American Sociology: Between Science and Reform
摘要
American sociology is associated with quantification, as well as an alternative tradition of qualitative research. The development and relations of these traditions were always accompanied with issues over objectivity, the role of subjectivity, causality, statistical methods, and the relation between the aspiration of sociologists to be scientific and their relation to the reform movements that provided many of their topics. These basic issues were already established in the precursor to academic sociology, the surveys and statistics of the labor statistics movement, which was a collection of state and federal research bureaus. This research went beyond labor questions to deal with many social problems. The “scientific” aspirations of sociology were already present in the writings of these researchers but were transformed by Franklin Giddings into a science based on the philosophy of Mach and Pearson, and on a new model for measuring social facts. This was contested by critics who preferred an organic view of social causality and a higher idea of objectivity.
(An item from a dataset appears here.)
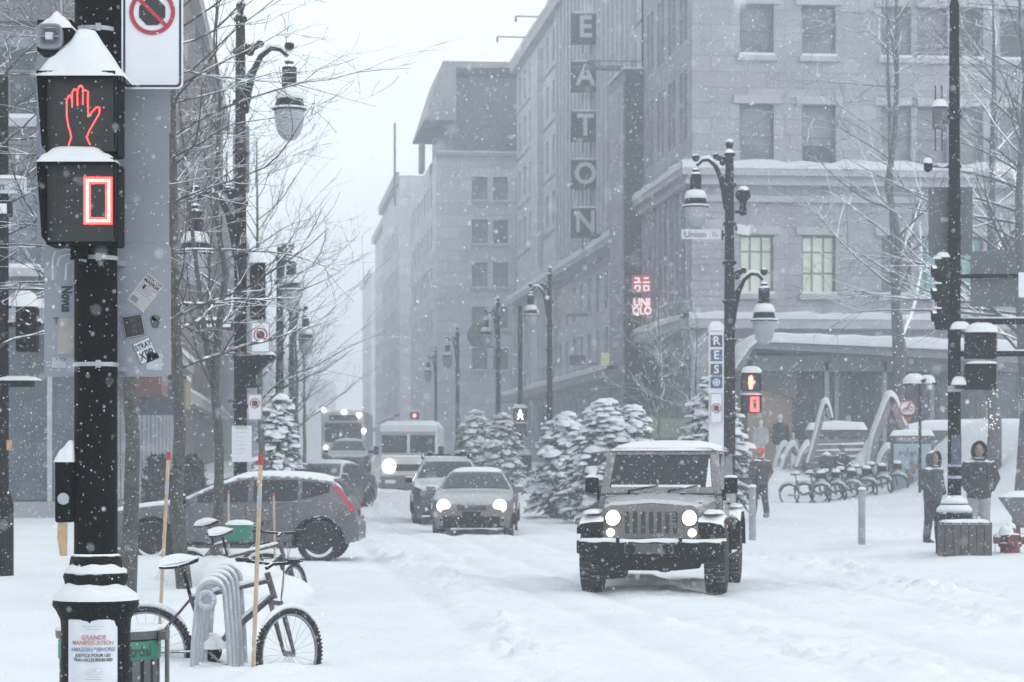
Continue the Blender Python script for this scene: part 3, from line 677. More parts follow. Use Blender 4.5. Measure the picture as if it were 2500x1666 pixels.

The issues were focused in the thirties and forties by the rise of attitude surveys, which led to the postwar synthesis of Columbia sociology, which sought scientific status for casual claims through generalizability. This project was influential but ultimately disappointing, and was replaced in the sixties by causal modelling, which provided its own model of causality. This, together with an acceptance of the inevitability of irreducible perspectives, largely ended the aspiration to “science” in the theoretical sense.